Last year, drought came with the fall army worm, which depressed maize harvests. But the biggest problem seems to be lack of Government goodwill. While education, health, agriculture and security are critical areas, agriculture and health have been devolved.
Devolution, unfortunately, has not improved food security. In Embu, for example, says Dr Odhiambo, farmers were given bad seeds with most counties having mis-aligned resources.
“County governments need to organise producer groups and evaluate the kind of agricultural products that can do well in their region,” she adds.
Transition
Njagi says investment in agriculture over the last five years has reduced by more than half. He blames this on the manner in which the country transitioned into devolution with counties spending most of the first five years trying to figure out their functions.

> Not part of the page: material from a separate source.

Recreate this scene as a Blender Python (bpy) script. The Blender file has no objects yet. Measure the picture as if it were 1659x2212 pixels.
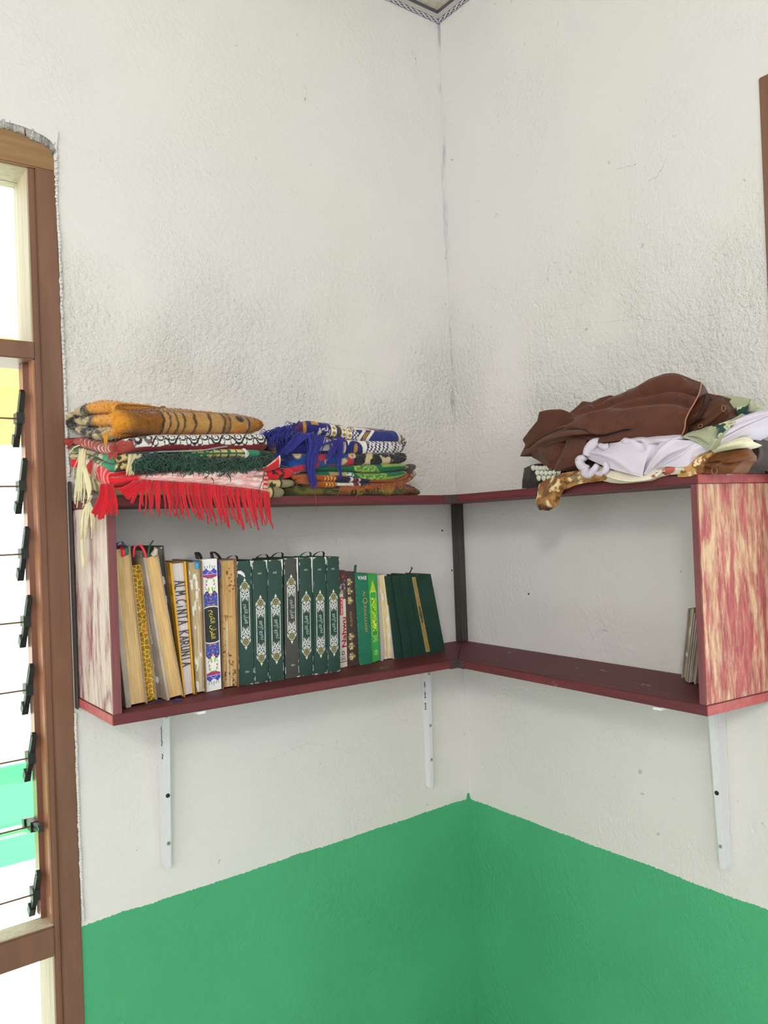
import bpy, bmesh, math, random
import numpy as np
from mathutils import Vector, Matrix

random.seed(7)
rng = np.random.default_rng(7)
SC = bpy.context.scene
COL = SC.collection
pi = math.pi

# ---------------------------------------------------------------- camera
Z0 = 1.42                                   # height of the shelf's lower board above the floor
CAM = np.array([-1.3238, -1.4513, .3218 + Z0])
YAW, PIT, ROL, FPX = .1379, .0088, -.0378, 1719.23
_a = pi / 4 + YAW
FW = np.array([math.cos(_a) * math.cos(PIT), math.sin(_a) * math.cos(PIT), math.sin(PIT)])
_r = np.cross(FW, [0, 0, 1]); _r /= np.linalg.norm(_r); _u = np.cross(_r, FW)
RT = math.cos(ROL) * _r + math.sin(ROL) * _u
UP = -math.sin(ROL) * _r + math.cos(ROL) * _u
cam_data = bpy.data.cameras.new('camera'); cam = bpy.data.objects.new('camera', cam_data); COL.objects.link(cam)
cam_data.sensor_fit = 'VERTICAL'; cam_data.sensor_height = 36; cam_data.sensor_width = 27
cam_data.lens = FPX * 36 / 2212; cam_data.clip_start = .02; cam_data.clip_end = 200
cam.matrix_world = Matrix(((RT[0], UP[0], -FW[0], CAM[0]), (RT[1], UP[1], -FW[1], CAM[1]), (RT[2], UP[2], -FW[2], CAM[2]), (0, 0, 0, 1)))
SC.camera = cam

# ---------------------------------------------------------------- light and exposure
SC.view_settings.view_transform = 'Standard'; SC.view_settings.look = 'None'
SC.view_settings.exposure = 0.0; SC.view_settings.gamma = 1.0; SC.view_settings.use_curve_mapping = False
W = bpy.data.worlds.new('sky'); SC.world = W; W.use_nodes = True
_bg = W.node_tree.nodes['Background']; _bg.inputs['Color'].default_value = (.93, .97, 1.0, 1); _bg.inputs['Strength'].default_value = 3.2
def area(name, loc, target, size, size_y, power, color):
    d = bpy.data.lights.new(name, 'AREA'); d.shape = 'RECTANGLE'; d.size = size; d.size_y = size_y; d.energy = power; d.color = color
    o = bpy.data.objects.new(name, d); COL.objects.link(o); o.location = loc
    o.rotation_euler = (Vector(target) - Vector(loc)).to_track_quat('-Z', 'Y').to_euler(); return o
area('ceiling_lamp', (-2.65, -2.65, Z0 + 1.36), (-.3, -.3, Z0 + .3), .34, .34, 23, (1, .965, .91))
area('window_daylight_back', (-3.93, -2.1, Z0 + .80), (0, -1.2, Z0 + .1), 1.9, 1.25, 13, (.96, .98, 1))
area('window_daylight_front', (-2.1, -3.93, Z0 + .80), (-1.2, 0, Z0 + .1), 1.9, 1.25, 13, (1, .97, .95))
sun_d = bpy.data.lights.new('sun', 'SUN'); sun_d.energy = 10.0; sun_d.angle = .02; sun_d.color = (1, .95, .86)
sun = bpy.data.objects.new('sun', sun_d); COL.objects.link(sun); sun.rotation_euler = (math.radians(38), 0, math.radians(-55))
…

“The national government was also afraid of following up on services that had been devolved, lest they be blamed for over-reaching,” he says.
Even after prioritising agriculture under Big Four, allocation into the agricultural sector is still stuck at three per cent.
For the last five years’ allocation into agriculture has hovered around two and three per cent, a far cry from the Malabo Declaration which requires signatories, which include Kenya, to put at least 10 per cent of their budget into agriculture.
The last time the Government allocated five per cent was in 2010.
The Government does not necessarily need to be the investor in agriculture, but it can strengthen the environment to make it easier for the private sector to make profits, says Njagi.